Which is better, and perhaps comprehensible, but still wrong.
Think about 犬が夢を見ているのを見つけた。
The purpose of の is to create a noun phrase. It qualifies the entire verb phrase that comes before it, right? For example, 彼は
人前で話すのが得意です="He is good at
speaking in public" (The part qualified by の is underlined.) So what did they find in your sentence?
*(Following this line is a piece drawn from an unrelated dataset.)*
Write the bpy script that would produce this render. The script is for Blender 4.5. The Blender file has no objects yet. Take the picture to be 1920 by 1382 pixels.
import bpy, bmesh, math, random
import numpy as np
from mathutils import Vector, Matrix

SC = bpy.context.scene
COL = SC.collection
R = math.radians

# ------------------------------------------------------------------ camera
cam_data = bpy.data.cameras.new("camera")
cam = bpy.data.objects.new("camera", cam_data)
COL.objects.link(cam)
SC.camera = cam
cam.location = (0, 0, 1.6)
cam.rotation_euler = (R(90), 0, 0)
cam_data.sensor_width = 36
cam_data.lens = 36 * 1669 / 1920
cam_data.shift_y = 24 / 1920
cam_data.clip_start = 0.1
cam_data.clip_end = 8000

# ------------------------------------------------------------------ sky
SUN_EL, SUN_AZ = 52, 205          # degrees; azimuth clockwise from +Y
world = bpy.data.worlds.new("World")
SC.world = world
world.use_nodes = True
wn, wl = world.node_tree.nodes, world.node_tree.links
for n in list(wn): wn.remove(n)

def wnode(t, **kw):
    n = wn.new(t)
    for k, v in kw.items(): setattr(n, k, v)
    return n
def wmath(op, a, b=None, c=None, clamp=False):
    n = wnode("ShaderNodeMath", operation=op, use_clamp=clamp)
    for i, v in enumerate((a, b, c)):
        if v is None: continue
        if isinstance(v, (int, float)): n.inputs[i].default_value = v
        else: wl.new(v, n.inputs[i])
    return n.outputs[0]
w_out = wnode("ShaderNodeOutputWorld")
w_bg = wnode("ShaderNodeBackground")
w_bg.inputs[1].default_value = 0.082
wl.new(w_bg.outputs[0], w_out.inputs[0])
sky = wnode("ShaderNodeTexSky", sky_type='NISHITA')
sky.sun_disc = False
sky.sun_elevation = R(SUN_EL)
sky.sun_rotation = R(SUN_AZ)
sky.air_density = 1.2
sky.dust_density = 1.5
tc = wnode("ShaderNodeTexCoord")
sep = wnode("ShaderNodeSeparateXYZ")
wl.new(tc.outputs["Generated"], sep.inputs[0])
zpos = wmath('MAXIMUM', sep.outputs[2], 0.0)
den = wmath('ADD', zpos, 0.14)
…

犬が夢を見ているのを見つけた。They found THE ACTION of a dog dreaming. Not the dog itself. I would translate it as "[They] found
the dreaming of a dog" or "They found
the dog was dreaming."
Now, you could possibly say:
犬は,夢を見ているのを見つけた。
The は changes the way you parse the sentence. 犬 is now OUTSIDE the scope of the noun phrase. But while grammatically correct, this sentence is ambiguous and somewhat awkward. It could be translated as:
"As for dogs, [I] found a dreaming one." (Because の also can be translated as "one" or "ones".)
or
"The dog found a dreaming one." (Here, we don't know what "one" is. If the preceding sentence was talking about rabbits, then it could be that the dog found a dreaming rabbit.)
The translations in my last post are the most natural, I would say. They translate as "The dog was found while [it was] dreaming on the shoulder of the road," and "They found the dog while [it was] dreaming on the shoulder of the road."